06.03 - crossing death valley
they day started out bright enough. our objective was to reach emigrants, 2,000 ft elev., where there was water and a campground. we were up before 6. an hour later, just before 7, we were on the road. 105 degrees +/-.
the first 25 miles were basically flat, down the valley, and into the oasis of stovepipe wells. i had previously read that the resorts and motels were closed after may 15th, with no clear information on what to expect for the stores and restaurants. turns out that almost everything is still open. the ranger station, on the other hand, was closed. water was available, as well as much needed shade. we took a 30 min break there, then started our climb. emigrants is located at 2,000 feet, which a ranger told me translated to 8 degrees. it's roughly a 1,000 foot climb every 4 miles, or approximately a 5% grade.
after 45-60 minutes, at the 1,000 foot elevation, we were down. maurice was not looking good. we looked bad enough that a socal edison utility crew, traveling the other way, saw us, hit the brakes and came back offering cold water. on further consideration, they offered to give us and bikes a lift the 4 miles up to emigrants. we humbly accepted. they cemented our faith in humanity. we threw the bikes in the back of the pickup; pride was swallowed.
emigrants was our goal for the day. there was water, a toilet structure with shade and lots of time. there was a campground with no shade and a single van in it. who would sit out all day in the desert in a van? we didn't want to know. unexpectedly, there was an historic ranger station with a nice little covered porch.
after drinking, eating and sleeping a little, maurice decided to try to flag down a ride to panamint springs, the next watering hole. but he didn't have much luck. most of the vehicles were small suv's or campers, about one every 10 minutes or so.. he managed to get a pickup truck to stop, but the driver wasn't very sympathetic. it pissed maurice off, who would not help people caught in death valley? we talked it over and maurice was of the mind that, barring flagging down a ride, we should start riding at dusk, trying to get to towne pass at the top and maybe down to panamint valley before the sun came up. so, at sundown we started out.

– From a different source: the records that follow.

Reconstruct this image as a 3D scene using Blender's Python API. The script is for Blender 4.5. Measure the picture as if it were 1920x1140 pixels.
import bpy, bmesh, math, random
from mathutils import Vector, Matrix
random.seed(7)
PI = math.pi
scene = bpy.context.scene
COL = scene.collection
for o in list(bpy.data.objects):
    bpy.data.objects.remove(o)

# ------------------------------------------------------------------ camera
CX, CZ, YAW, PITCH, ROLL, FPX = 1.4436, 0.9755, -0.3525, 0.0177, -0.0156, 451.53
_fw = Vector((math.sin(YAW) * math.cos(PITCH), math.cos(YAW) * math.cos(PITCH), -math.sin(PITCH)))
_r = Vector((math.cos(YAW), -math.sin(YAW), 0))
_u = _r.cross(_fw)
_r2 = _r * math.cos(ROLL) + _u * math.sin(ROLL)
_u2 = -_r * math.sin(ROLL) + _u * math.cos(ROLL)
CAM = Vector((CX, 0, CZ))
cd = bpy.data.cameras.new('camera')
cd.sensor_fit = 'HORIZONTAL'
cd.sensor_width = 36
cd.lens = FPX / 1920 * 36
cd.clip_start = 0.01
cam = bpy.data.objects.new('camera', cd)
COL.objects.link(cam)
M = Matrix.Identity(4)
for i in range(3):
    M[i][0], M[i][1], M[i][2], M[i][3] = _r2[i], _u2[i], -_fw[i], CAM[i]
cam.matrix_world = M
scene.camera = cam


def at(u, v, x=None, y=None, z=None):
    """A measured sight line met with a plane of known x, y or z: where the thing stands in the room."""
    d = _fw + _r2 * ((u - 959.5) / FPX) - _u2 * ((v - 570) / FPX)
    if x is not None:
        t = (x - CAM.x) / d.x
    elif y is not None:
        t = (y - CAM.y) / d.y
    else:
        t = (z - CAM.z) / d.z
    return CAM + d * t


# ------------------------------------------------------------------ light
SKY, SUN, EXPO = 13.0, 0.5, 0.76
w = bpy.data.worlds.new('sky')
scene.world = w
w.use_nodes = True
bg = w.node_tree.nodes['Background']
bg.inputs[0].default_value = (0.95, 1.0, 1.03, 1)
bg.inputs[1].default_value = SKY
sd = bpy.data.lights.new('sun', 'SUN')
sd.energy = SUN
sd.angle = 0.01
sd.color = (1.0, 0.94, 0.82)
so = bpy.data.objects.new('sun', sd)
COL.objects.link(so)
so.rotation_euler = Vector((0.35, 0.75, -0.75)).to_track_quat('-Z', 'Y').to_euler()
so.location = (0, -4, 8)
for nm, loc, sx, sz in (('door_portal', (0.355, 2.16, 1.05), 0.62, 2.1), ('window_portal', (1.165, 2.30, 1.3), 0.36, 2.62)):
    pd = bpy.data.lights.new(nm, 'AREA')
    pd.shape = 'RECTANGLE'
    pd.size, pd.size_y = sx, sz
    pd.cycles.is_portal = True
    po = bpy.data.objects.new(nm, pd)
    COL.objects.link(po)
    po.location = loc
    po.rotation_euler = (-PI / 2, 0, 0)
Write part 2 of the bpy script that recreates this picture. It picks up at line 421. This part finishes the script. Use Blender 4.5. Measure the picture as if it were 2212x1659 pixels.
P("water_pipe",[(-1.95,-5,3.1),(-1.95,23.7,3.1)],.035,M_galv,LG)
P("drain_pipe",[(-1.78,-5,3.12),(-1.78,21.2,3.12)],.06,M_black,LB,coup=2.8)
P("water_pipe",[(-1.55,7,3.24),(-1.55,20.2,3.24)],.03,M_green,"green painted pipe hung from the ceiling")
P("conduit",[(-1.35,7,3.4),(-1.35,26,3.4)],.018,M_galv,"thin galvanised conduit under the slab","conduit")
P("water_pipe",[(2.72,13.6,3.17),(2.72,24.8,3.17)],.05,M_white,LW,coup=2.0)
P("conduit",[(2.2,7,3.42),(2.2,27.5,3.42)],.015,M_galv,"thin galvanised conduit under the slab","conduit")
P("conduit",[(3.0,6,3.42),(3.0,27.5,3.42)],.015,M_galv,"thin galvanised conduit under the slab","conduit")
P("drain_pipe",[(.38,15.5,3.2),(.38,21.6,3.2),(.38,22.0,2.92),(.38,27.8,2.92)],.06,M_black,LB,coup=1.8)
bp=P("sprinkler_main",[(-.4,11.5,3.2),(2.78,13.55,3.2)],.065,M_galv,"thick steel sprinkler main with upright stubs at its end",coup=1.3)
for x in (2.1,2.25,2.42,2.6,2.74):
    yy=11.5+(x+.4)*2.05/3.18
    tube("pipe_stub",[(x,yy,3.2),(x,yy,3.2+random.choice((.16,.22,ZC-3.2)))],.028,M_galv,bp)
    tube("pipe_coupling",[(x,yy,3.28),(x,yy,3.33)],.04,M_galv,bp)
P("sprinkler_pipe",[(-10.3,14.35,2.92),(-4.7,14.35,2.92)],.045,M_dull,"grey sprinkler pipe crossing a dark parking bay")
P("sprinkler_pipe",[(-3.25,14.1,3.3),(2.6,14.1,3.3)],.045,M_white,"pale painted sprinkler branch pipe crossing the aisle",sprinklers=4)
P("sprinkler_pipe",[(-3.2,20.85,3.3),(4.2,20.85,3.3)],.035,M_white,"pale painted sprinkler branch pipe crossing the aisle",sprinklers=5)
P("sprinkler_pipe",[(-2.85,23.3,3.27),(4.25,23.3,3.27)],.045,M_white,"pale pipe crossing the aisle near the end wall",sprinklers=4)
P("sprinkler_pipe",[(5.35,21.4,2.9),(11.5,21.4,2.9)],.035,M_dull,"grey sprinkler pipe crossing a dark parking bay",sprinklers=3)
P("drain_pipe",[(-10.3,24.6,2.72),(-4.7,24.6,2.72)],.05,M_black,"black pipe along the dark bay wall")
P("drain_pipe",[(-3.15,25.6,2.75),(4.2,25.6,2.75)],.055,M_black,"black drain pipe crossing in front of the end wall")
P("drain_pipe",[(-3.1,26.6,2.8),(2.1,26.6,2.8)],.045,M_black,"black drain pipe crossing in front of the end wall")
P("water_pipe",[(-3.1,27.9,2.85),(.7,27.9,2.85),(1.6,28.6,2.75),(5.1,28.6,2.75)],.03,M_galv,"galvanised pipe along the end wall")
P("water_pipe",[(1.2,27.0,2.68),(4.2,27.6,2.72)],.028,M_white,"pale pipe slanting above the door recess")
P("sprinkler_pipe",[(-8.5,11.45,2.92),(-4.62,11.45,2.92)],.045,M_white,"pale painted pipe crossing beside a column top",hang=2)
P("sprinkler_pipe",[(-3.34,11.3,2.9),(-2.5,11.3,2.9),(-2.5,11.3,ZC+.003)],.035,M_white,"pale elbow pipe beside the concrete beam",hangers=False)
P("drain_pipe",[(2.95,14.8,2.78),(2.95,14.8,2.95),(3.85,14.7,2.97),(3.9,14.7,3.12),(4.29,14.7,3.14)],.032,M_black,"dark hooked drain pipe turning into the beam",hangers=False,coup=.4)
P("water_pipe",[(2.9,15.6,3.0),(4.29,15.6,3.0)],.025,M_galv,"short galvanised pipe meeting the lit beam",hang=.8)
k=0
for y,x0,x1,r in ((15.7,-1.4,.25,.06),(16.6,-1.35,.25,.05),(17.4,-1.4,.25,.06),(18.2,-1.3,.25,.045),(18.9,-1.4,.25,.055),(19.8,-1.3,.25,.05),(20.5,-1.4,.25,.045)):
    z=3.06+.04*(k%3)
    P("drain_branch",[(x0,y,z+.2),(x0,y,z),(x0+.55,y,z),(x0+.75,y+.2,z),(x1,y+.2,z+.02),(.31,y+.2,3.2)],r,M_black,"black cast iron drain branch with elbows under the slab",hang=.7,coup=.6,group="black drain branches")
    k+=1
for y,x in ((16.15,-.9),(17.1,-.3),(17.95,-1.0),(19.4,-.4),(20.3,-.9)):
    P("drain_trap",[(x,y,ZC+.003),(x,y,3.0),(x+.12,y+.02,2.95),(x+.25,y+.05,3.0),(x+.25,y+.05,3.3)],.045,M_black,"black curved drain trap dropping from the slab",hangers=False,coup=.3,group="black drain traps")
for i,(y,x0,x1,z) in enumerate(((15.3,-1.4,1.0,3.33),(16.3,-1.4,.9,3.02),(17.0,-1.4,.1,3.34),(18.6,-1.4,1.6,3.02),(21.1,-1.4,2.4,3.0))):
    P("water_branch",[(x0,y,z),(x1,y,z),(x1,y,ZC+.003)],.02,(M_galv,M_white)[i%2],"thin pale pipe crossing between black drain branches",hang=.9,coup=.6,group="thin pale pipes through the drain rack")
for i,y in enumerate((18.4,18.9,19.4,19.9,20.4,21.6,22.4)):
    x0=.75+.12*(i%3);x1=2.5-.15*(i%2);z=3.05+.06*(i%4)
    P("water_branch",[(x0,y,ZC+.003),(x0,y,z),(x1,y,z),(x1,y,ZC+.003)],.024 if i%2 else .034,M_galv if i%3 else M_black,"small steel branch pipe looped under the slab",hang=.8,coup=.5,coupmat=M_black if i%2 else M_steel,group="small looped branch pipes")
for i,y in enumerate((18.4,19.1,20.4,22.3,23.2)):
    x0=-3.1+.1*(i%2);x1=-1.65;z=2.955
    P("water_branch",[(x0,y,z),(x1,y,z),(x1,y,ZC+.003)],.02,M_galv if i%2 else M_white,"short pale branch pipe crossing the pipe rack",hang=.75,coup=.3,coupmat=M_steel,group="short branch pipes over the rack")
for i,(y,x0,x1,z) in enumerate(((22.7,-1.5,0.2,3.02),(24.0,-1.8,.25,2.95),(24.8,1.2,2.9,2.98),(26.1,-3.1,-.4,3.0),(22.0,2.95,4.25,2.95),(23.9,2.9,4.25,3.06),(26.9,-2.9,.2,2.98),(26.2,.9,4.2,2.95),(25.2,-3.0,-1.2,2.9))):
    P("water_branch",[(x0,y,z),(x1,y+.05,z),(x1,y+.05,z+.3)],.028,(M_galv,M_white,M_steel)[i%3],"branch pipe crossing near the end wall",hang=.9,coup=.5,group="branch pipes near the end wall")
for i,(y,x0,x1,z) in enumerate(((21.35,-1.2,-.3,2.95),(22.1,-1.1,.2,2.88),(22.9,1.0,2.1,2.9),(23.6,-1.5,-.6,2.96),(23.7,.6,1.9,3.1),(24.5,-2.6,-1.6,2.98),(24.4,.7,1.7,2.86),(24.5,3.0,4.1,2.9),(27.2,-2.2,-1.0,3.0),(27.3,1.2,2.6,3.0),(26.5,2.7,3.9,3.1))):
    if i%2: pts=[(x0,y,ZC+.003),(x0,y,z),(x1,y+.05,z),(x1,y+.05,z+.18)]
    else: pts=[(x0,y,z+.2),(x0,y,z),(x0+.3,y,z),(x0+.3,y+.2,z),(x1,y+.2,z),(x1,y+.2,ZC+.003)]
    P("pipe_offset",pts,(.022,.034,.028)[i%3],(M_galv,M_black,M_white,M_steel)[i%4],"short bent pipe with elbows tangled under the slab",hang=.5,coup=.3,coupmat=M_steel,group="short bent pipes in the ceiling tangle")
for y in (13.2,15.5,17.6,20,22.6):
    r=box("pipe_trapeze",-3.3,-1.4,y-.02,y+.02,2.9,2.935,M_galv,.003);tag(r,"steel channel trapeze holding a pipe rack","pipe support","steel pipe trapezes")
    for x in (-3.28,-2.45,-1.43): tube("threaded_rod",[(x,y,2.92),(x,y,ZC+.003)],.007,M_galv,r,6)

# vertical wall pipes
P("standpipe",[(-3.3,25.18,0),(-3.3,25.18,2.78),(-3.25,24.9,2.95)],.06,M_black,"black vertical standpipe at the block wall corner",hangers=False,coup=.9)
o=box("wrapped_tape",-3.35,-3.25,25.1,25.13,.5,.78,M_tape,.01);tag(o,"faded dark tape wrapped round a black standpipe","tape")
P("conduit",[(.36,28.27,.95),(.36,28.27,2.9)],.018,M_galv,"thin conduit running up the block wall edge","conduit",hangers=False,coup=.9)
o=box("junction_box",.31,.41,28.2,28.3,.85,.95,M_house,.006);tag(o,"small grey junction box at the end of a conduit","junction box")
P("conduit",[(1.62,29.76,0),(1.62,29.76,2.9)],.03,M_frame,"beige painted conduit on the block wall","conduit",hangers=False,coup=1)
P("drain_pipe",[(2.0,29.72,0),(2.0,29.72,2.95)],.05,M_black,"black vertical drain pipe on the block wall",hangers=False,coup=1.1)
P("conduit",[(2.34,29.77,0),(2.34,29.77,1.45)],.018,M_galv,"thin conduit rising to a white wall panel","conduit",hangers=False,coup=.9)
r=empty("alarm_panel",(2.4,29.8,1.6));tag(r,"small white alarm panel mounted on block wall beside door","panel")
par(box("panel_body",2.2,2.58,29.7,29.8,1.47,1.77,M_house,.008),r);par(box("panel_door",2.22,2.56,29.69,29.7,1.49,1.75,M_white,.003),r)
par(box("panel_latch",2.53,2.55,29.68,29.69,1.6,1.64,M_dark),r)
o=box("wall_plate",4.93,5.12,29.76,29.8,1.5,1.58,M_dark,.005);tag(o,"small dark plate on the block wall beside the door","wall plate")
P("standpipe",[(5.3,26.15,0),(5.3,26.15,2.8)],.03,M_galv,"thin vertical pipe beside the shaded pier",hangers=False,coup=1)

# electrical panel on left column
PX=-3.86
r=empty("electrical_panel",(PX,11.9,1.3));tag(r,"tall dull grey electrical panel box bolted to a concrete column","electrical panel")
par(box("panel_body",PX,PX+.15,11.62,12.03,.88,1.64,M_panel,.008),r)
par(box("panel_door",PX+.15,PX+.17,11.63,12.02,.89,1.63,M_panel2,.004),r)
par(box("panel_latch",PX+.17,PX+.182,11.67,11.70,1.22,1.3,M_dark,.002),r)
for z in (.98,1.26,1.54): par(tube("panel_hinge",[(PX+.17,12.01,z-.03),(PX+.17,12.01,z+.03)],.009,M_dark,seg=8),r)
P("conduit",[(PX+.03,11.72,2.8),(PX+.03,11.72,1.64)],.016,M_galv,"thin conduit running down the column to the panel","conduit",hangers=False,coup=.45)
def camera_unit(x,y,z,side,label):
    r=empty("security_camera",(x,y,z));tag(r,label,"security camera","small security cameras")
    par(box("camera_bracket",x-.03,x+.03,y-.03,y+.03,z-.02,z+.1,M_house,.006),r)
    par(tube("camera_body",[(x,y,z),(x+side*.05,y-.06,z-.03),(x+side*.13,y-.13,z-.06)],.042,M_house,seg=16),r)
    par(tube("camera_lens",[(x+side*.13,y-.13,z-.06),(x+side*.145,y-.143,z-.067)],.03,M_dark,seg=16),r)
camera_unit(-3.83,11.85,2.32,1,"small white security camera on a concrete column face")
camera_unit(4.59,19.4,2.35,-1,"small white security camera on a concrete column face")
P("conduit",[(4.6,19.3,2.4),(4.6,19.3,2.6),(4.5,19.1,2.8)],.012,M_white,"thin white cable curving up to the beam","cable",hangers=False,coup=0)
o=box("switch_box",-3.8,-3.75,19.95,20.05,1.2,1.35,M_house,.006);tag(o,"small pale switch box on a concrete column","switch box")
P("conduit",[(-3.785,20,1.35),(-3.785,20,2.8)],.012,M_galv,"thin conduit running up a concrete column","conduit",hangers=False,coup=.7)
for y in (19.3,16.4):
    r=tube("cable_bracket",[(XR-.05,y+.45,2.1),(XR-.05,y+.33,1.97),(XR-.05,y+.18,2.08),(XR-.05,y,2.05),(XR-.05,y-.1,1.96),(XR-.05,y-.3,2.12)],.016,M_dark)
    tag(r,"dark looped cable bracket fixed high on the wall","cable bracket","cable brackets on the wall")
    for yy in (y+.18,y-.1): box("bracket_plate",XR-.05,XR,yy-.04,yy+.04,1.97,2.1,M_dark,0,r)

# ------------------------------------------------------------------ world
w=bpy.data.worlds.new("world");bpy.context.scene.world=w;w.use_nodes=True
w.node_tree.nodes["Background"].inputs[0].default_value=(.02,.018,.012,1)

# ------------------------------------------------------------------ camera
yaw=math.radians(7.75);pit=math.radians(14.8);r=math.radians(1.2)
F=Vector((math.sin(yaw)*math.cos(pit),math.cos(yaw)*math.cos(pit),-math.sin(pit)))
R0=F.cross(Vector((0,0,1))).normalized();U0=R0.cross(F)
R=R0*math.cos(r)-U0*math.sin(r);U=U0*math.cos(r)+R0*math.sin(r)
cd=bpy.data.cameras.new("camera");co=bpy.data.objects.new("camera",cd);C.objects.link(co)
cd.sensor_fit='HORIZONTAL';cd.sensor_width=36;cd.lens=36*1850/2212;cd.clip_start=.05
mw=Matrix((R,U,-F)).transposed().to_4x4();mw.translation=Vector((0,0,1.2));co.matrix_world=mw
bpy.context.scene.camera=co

we quickly came face to face with a head wind blowing down the mountain into the valley. guessing 12-15 mph. up hill, in the dark, into a headwind. very frustrating. soon we dismounted and were walking the bikes up hill. time passed, we have no idea how much. we struggled, rested. occassionally a car would drive by. a van stopped and offered cold water. they had a full van, there was no thought of asking for a lift, but we gladly accepted the water. signage marking increments of 1,000 ft elevation passed, 3,000 then 4,000. we had no idea how much time passed, but we were getting close. then the wind eased and the grade seem to lessen. we got back on the bikes and half an hour later, who knew how much time really passed, we found ourselves at towne pass. we were exhausted but ecstatic, we had made it out of the valley.
it seemed a bit risky to ride, exhausted, downhill in the dark not really knowing what we would find at the bottom. in the morning when we could see, we could cruise downhill and go to panamint springs. assuming the restaurant was open, we could have breakfast before making one last climb. we were at the top where there was a pull over lane for testing brakes. so we pulled out sleeping bags and layed out on the gravel shoulder feeling protected from the one or two vehicles that passed by. and we got lost in the incredible night sky. i've never seen so many stars in my life. the two dippers still stood out, but everything else was lost in the profusion. as was i.